Cycling advocate believes downtown Penticton paid parking has its purpose and its benefits

Paid parking not all woes

While Penticton businesses are bringing up concerns about fewer people visiting the downtown area due to new paid parking, one cycling advocate thinks the city's choice to implement them will come to work in the stores' favour.

Matt Hopkins, urban cycling director for the Penticton and Area Cycling Association, is happy that the city is finally taking steps towards bringing more people downtown by encouraging different modes of transportation.

He hopes it will lead to better management of land use that won't focus on only creating parking spaces, metered or otherwise.

“I mean, you're giving parking away, or essentially land, rent-free for people who drive, but you're giving nothing equivalent to those who can't afford a car. We're not paying people to walk downtown. We're not paying people to bike. And so from an equity point of view, I think it's terrible,” Hopkins said.

Hopkins believes that city council in the past has focused on spending money on land that only benefits drivers.

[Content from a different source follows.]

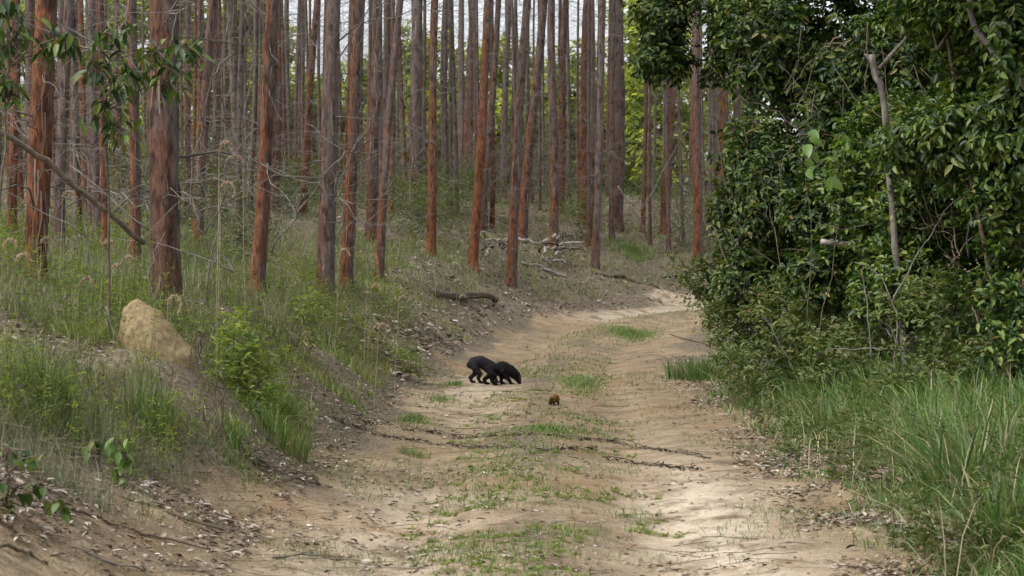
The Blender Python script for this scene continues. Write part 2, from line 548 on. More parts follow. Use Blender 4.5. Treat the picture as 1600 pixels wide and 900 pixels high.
# ------------------------------------------------------------------ ground sheet, split into track and forest floor
ys = np.concatenate([np.linspace(-60, 5, 24)[:-1], np.geomspace(5, 75, 520), np.geomspace(75, 1500, 60)[1:]])
tt = np.linspace(-1, 1, 520)
xs = 0.537 * np.sinh(8 * tt)
GX, GY = np.meshgrid(xs, ys)
gx, gy = GX.ravel(), GY.ravel()
gd = road_d(gx, gy)
gz = height(gx, gy, gd)
en = fbm(gx * 0.9 + 4, gy * 0.9, 3) - 0.5
lft = np.clip((gx + 0.3) / 1.0, 0, 1)
foreL = np.exp(-((gy - 9.5) / 4.0) ** 2) * 0.7              # the wide bare apron in the foreground
edge_l = 1.55 + foreL + 0.45 * sm((gy - 34) / 8)
sand_m = (1 - sm((np.where(gd > 0, gd / edge_l, -gd / 2.15) + en * 0.9 - 0.72) / 0.5))
mid = np.exp(-(gd / 0.42) ** 2) * sm((fbm(gx * 0.5, gy * 0.3 + 8, 2) - 0.28) / 0.3)
sand_m = np.clip(sand_m - 0.55 * mid - 0.35 * sm((fbm(gx * 0.8 + 40, gy * 0.35, 3) - 0.5) / 0.2), 0, 1)
pale_m = np.exp(-((gd + 1.05) / 0.42) ** 2) * np.exp(-np.maximum(gy - 13.5, 0) / 2.2) + 0.55 * np.exp(-((gd - 0.8) / 0.5) ** 2) * sm((fbm(gx * 0.3, gy * 0.25 + 2, 2) - 0.4) / 0.3) + \
    0.5 * sm((gy - 40) / 4) * np.exp(-((gd - 1.9) / 1.0) ** 2)
ny, nx_ = GX.shape
idx = np.arange(ny * nx_).reshape(ny, nx_)
Q = np.stack([idx[:-1, :-1], idx[:-1, 1:], idx[1:, 1:], idx[1:, :-1]], -1).reshape(-1, 4)
is_track = (np.abs(gd[Q]).mean(1) < 2.0)
GV = np.stack([gx, gy, gz], 1)
for nm, sel in (('dirt_track', is_track), ('forest_floor', ~is_track)):
    q = Q[sel]
    u, inv = np.unique(q.ravel(), return_inverse=True)
    me = Geo().add(GV[u], inv.reshape(-1, 4)).mesh(nm, M_GROUND, True)
    for an, arr in (('sand', sand_m), ('pale', np.clip(pale_m, 0, 1))):
        a = me.attributes.new(an, 'FLOAT', 'POINT')
        a.data.foreach_set('value', arr[u].astype(np.float32))
    link(nm, me, kind='structure')


# ------------------------------------------------------------------ plantation trees
def branch_geo(L, r, subs=4, up=0.15, sides=4):
    g = Geo()
    P = wiggle((0, 0, 0), (L, rng.normal(0, 0.12) * L, up * L), 7, 0.035 * L, -0.06 * L)
    g.add(*tube(P, np.linspace(r, r * 0.25, 7), sides, False))
    for _ in range(subs):
        i = rng.integers(2, 6)
        e = P[i] + np.array([rng.uniform(0.05, 0.4), rng.normal(0, 0.3), rng.normal(0.05, 0.25)]) * L * 0.9
        p2 = wiggle(P[i], e, 5, 0.02 * L)
        g.add(*tube(p2, np.linspace(r * 0.5, r * 0.15, 5), 3, False))
    return g


BR = [branch_geo(rng.uniform(0.7, 1.6), rng.uniform(0.007, 0.013), rng.integers(2, 6), rng.uniform(-0.35, 0.5)).mesh('dead_branch', M_TWIG, True) for _ in range(10)]


def twig_cloud(n, hmax, spread, r0=0.0035):
    g = Geo()
    for _ in range(n):
        z = rng.uniform(0.3, hmax)
        a = rng.uniform(0, 6.283)
        L = rng.uniform(0.35, spread)
        p0 = np.array([math.cos(a) * 0.07, math.sin(a) * 0.07, z])
        p1 = p0 + np.array([math.cos(a) * L, math.sin(a) * L, rng.normal(-0.05, 0.3) * L])
        P = wiggle(p0, p1, 5, 0.05 * L, -0.05)
        g.add(*tube(P, np.linspace(r0 * 1.3, r0 * 0.6, 5), 3, False))
        for _k in range(2):
            q = P[rng.integers(1, 4)]
            e = q + rng.normal(0, 0.28, 3) * L
            g.add(*tube(wiggle(q, e, 3, 0.03 * L), r0 * 0.7, 3, False))
    return g


TWIGS = [twig_cloud(48, 7.5, 1.4).mesh('twigs', M_TWIG) for _ in range(5)]


def trunk_geo(dia, hgt, lean=(0, 0), sides=14, step=0.22, wig=0.03):
    zz = np.concatenate([[-0.25, 0.0, 0.08], np.arange(0.2, min(hgt, 7.0), step), np.arange(7.0, hgt + 0.01, 1.0)])
    zz = np.unique(zz)
    n = len(zz)
    ph = rng.uniform(0, 6.28, 4)
    bow = rng.normal(0, 0.012) * np.clip(zz, 0, 8) * np.sin(np.clip(zz, 0, 8) / 8 * np.pi)
    cx = lean[0] * zz + bow + wig * (np.sin(zz * 0.7 + ph[0]) - math.sin(ph[0])) * np.clip(zz, 0, 1)
    cy = lean[1] * zz + wig * (np.sin(zz * 0.6 + ph[1]) - math.sin(ph[1])) * np.clip(zz, 0, 1)
    r = dia / 2 * (1 - 0.75 * np.clip(zz / hgt, 0, 1) ** 1.2) * (1 + 0.35 * np.exp(-np.maximum(zz, 0) / 0.14))
    a = np.arange(sides) / sides * 2 * np.pi
    A, Z = np.meshgrid(a, zz)
    off = rng.uniform(0, 50)
    nz = n3(np.stack([np.cos(A).ravel() * 1.6 + off, np.sin(A).ravel() * 1.6 + off, Z.ravel() * 1.1], 1)).reshape(A.shape) - 0.5
    nz2 = n3(np.stack([np.cos(A).ravel() * 4 + off, np.sin(A).ravel() * 4 + 9, Z.ravel() * 4.5], 1)).reshape(A.shape) - 0.5
    rr = r[:, None] * (1 + 0.30 * nz + 0.16 * nz2)
    V = np.stack([cx[:, None] + rr * np.cos(A), cy[:, None] + rr * np.sin(A), Z], -1).reshape(-1, 3)
    i = np.arange(n - 1)[:, None] * sides
    j = np.arange(sides)[None, :]
    Qd = np.stack([i + j, i + (j + 1) % sides, i + sides + (j + 1) % sides, i + sides + j], -1).reshape(-1, 4)
    cap = ((n - 1) * sides + np.arange(sides))[None, :]
    g = Geo().add(V, Qd, cap)
    cen = lambda h: (float(np.interp(h, zz, cx)), float(np.interp(h, zz, cy)), float(np.interp(h, zz, r)))
    return g, cen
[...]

“I mean, you look at a couple years ago, we had a parking survey here and people are saying there's nowhere to park. We need a parkade. Well, we're not managing the available spaces well. We do use more land, prime land, for parking. You look at the Greyhound lot that cost the city over a million dollars and it houses about 20 cars during business hours. That's not a great use of a million dollars in the middle of a housing crisis."

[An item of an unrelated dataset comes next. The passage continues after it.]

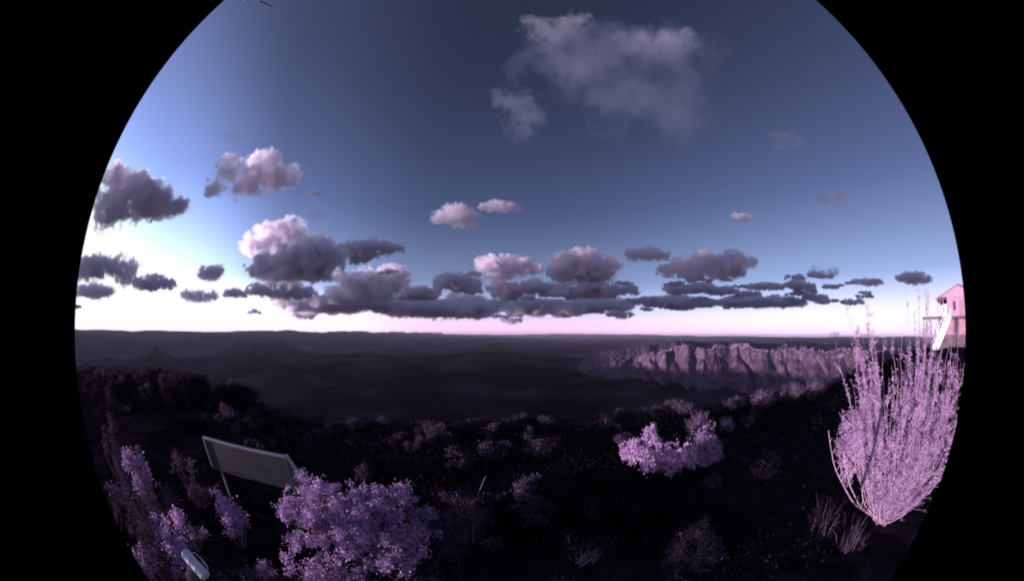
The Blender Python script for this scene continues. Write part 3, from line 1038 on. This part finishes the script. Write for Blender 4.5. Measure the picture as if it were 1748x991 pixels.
add_tube(bm, [ax * -0.12 + side * -0.065, ax * -0.10 + side * -0.10, ax * 0.0 + side * -0.115, ax * 0.10 + side * -0.10, ax * 0.12 + side * -0.065], 0.006, 6)
bm_obj('handle', bm, M_TIN, tin)
# rests on a low flat stone
st = Vector((tp.x, tp.y, gz(tp.x, tp.y)))
bm = bmesh.new()
bmesh.ops.create_icosphere(bm, subdivisions=3, radius=1)
hs = (tp.z - 0.10 - st.z)
for v in bm.verts:
    k = 1 + 0.16 * float(fbm(np.array([v.co.x * 1.3]), np.array([v.co.y * 1.3]), np.array([v.co.z * 1.3]))[0])
    v.co = Vector((v.co.x * 0.30 * k, v.co.y * 0.24 * k, max(min(v.co.z, 0.72), -0.5) / 0.72 * hs))
tag(bm_obj('rock', bm, M_BUTTE, None, st, True), 'dark boulder under the shiny tin can', 'rock')

# instrument mast just outside the lens circle: sensor and whip reach into the top
s1, s2 = px_at(421, -3, 3.0), px_at(464, 11, 3.0)
mb = Vector((s1.x - 0.15, -0.75, 0)); mb.z = gz(mb.x, mb.y)
mast = empty('instrument_mast', mb, 'dark sensor arm with a thin whip poking in at the top edge', 'mast')
bm = bmesh.new(); add_tube(bm, [(0, 0, -0.2), (0, 0, s1.z + 0.25 - mb.z)], [0.03, 0.025], 10); bm_obj('pole', bm, M_STEEL_DARK, mast, None, True)
bm = bmesh.new(); add_tube(bm, [Vector((0, 0, s1.z + 0.12 - mb.z)), s1 + Vector((0, 0, 0.10)) - mb], 0.012, 8); bm_obj('arm', bm, M_STEEL_DARK, mast)
bm = bmesh.new(); add_tube(bm, [s1 + Vector((0, 0, 0.12)) - mb, s1 + Vector((0, 0, 0.08)) - mb, s1 - mb, s1 + Vector((0.01, 0, -0.02)) - mb], [0.02, 0.034, 0.030, 0.012], 12)
bm_obj('sensor_head', bm, M_STEEL_DARK, mast, None, True)
bm = bmesh.new(); add_tube(bm, [s1 + Vector((0, 0, 0.09)) - mb, s1.lerp(s2, 0.5) + Vector((0, 0, 0.01)) - mb, s2 - mb], [0.008, 0.006, 0.004], 6); bm_obj('whip', bm, M_STEEL_DARK, mast)

# ------------------------------------------------------------------ house on the right, gable towards the camera
HX = 56.0
HG = gz(HX, 2)
house = empty('hillside_house', (HX, 0, HG), 'pink gabled house on a raised deck at the right edge of the lens', 'house')
def hbm(): return bmesh.new()
def hadd(name, boxes, mat, parent=house, bev=0):
    bm = bmesh.new()
    for c, s in boxes:
        add_box(bm, Vector(c) - Vector((0, 0, HG)) - Vector((HX, 0, 0)), s)
    o = bm_obj(name, bm, mat, parent)
    return o


EAVE, PEAK, DECK, PKY, LY = 8.15, 9.75, 5.62, 0.9, 5.45
# gable wall: siding boards one by one
for k in range(11):
    z = DECK + 0.06 + k * 0.245
    hadd('siding_board', [((HX + 0.06 - 0.012 * (k % 2), (3.45 - 5.2) / 2, z + 0.12), (0.05, 3.45 + 5.2, 0.238))], M_WALL)
bm = hbm()      # gable triangle with thickness
ys = [(LY - 0.25, EAVE + 0.06), (PKY, PEAK - 0.16), (2 * PKY - LY + 0.25, EAVE + 0.06)]
f1 = [bm.verts.new((-0.03, y, z - HG)) for y, z in ys]; f2 = [bm.verts.new((0.07, y, z - HG)) for y, z in ys]
bm.faces.new(f1); bm.faces.new(f2[::-1])
for i in range(3):
    bm.faces.new((f1[i], f2[i], f2[(i + 1) % 3], f1[(i + 1) % 3]))
bm_obj('gable', bm, M_WALL, house)
for sgn in (1, -1):
    bm = hbm()
    ye = PKY + sgn * (LY - PKY + 0.22)
    add_bar(bm, (5.3, PKY + sgn * 0.01, PEAK + 0.02 - HG), (5.3, ye, EAVE - 0.10 - HG), 11.4, 0.10)
    bm_obj('roof_slope', bm, M_ROOF, house)
    bm = hbm()
    add_bar(bm, (-0.44, PKY + sgn * 0.02, PEAK - 0.07 - HG), (-0.44, ye, EAVE - 0.19 - HG), 0.05, 0.20)
    bm_obj('fascia', bm, M_ROOF, house)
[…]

Hopkins also pointed to the South Okanagan Events Centre parking lot expanding after not having enough spots before.

“So what did the city do? They bought four or five houses directly adjacent, demolished the houses and put in a parking lot that no one uses in the middle of a housing crisis. We're demolishing houses for parking."

By changing over the model and charging the right price for street parking, Hopkins sees the new paid parking system downtown as something that would encourage people to move through the city’s centre more quickly, thus creating opportunity for more customers to visit.

“I think that's probably the number one thing if I was a merchant. With the old regime of free parking, people stay there all day, they don't move their cars or they get in it, turn the engine over and move it a few spaces to maintain their two hour free spaces. So I think for a merchant, the turnover of the available spaces is absolutely key,” he explained.

“I understand where the merchants are coming from, and I get that there's concern about it. I think one thing that the city can do is earmark the funds. So you take the money that you generate in the downtown areas, and you spend it on improvements in that particular area.”